10

If a lambda is capture-less, its closure type has conversion operator to function pointer. For example,

auto l = []{};
using F = decltype(+l); //pointer to function type
constexpr F p = l;

And if a class inherits closure type, it is reasonable to expect that conversion operator is inherited as well. But in MSVC compiler it is not, and one has to define it explicitly:

using L = decltype(l);
struct A : L {
    //only required for MSVC:
    constexpr operator F() { return static_cast<L&>(*this); }
};
constexpr F q = A{};

Without operator A::F() MSVC complains:

error C2440: 'initializing': cannot convert from 'A' to 'const F'
note: No user-defined-conversion operator available that can perform this conversion, or the operator cannot be called

Online demo.

I thought that it is somehow related to the presence of several conversion operators in MSVC for distinct calling conventions, as described here. But manually created class with similar conversions permits inheritance of the conversion operators, online demo.
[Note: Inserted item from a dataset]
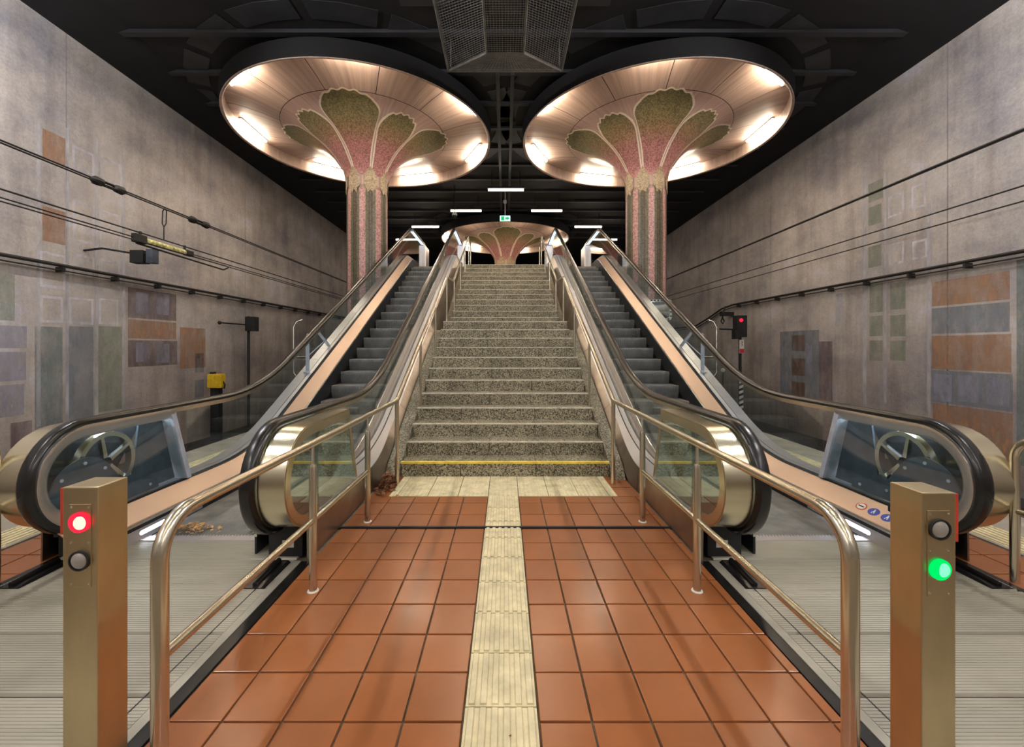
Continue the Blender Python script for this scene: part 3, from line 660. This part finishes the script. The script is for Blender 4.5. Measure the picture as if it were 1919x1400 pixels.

Why the inheritance does not work for closure types then as expected?

3
  • This is almost certainly an MSVC bug (or a strict non-conformance) regarding the visibility of synthesised members in lambda closure types. Commented Feb 8 at 21:10
  • +l makes F a void(*)() instead of a class type so that could be what messes it up. I don't think it should though. Commented Feb 8 at 21:11
  • This is not a language rule and not related to calling conventions. It’s a MSVC implementation bug / limitation. According to the standard, a capture-less lambda’s closure type has a public, non-explicit, const conversion operator to a function pointer. That operator is a normal member conversion function, and member conversion functions are inherited like other non-static members. Commented Feb 8 at 21:56

1 Answer 1

8

The program is well-formed and msvc is wrong to reject the program, as explained below.

First, from expr.prim.lambda#8:

The closure type for a non-generic lambda-expression with no lambda-capture whose constraints (if any) are satisfied has a conversion function to pointer to function with C++ language linkage having the same parameter and return types as the closure type's function call operator. The conversion is to “pointer to noexcept function” if the function call operator has a non-throwing exception specification. If the function call operator is a static member function, then the value returned by this conversion function is the address of the function call operator. Otherwise, the value returned by this conversion function is the address of a function F that, when invoked, has the same effect as invoking the closure type's function call operator on a default-constructed instance of the closure type. F is a constexpr function if the function call operator is a constexpr function and is an immediate function if the function call operator is an immediate function.

This means that L already has a non-static conversion function that returns the address of such a function F which when invoked has the effect of invoking L's function call operator.

Next, since A inherits from L, it will also inherit the above mentioned conversion function as per class.derived:

Members of a base class are also members of the derived class.

Basically, we don't need to define/declare the conversion function again in the derived class as it is already a member of derived class.